**Your instructions**
Below are several records. Retype exactly those lines running from the one with "Write the bpy" through the one with "PI = math.pi", end lines included, and no others.

**Record extracts**
::::
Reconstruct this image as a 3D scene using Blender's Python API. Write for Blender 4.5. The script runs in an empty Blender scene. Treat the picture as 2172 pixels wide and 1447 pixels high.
::::
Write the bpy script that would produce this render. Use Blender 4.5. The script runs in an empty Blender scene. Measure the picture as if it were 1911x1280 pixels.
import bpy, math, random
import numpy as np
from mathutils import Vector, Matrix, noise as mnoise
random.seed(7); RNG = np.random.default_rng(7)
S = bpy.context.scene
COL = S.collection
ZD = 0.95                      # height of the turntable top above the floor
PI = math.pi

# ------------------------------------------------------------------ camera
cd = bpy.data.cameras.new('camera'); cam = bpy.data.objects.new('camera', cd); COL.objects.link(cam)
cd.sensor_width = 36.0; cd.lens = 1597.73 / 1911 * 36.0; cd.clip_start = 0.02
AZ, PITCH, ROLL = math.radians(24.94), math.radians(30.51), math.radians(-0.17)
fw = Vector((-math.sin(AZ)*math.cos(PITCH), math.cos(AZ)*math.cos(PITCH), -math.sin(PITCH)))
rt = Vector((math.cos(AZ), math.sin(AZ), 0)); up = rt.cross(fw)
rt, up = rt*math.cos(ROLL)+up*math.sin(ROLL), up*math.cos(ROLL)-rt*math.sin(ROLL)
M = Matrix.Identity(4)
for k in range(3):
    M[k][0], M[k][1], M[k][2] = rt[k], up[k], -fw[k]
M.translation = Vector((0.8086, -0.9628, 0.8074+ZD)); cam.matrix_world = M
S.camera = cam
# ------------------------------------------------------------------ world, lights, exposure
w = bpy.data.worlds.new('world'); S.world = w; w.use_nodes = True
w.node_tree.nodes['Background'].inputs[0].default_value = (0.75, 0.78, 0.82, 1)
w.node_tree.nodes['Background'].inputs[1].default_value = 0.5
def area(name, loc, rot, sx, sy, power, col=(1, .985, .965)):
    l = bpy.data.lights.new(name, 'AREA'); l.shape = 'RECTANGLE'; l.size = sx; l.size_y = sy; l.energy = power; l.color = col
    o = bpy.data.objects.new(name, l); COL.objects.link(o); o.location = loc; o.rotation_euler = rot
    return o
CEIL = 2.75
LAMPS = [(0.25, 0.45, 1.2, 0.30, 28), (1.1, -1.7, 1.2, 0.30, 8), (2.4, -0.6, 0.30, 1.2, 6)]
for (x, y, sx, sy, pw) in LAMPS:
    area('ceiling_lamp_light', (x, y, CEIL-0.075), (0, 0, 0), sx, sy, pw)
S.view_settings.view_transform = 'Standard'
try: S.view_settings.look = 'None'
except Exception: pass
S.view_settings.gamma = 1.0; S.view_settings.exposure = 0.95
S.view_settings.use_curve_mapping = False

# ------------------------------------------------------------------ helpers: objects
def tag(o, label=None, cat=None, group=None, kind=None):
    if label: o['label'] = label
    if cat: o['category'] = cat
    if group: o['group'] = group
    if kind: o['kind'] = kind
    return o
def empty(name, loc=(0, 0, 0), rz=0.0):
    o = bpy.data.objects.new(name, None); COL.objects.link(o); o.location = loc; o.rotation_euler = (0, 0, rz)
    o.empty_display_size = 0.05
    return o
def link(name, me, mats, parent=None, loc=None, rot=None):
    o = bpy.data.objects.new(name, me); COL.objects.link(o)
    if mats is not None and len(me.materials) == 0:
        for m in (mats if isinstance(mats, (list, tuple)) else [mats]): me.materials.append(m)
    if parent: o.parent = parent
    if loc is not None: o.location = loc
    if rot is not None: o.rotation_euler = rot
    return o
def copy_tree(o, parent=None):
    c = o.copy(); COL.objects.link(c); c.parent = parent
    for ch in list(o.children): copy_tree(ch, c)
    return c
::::
**Solution for this exercise**
Write the bpy script that would produce this render. Use Blender 4.5. The script runs in an empty Blender scene. Measure the picture as if it were 1911x1280 pixels.
import bpy, math, random
import numpy as np
from mathutils import Vector, Matrix, noise as mnoise
random.seed(7); RNG = np.random.default_rng(7)
S = bpy.context.scene
COL = S.collection
ZD = 0.95                      # height of the turntable top above the floor
PI = math.pi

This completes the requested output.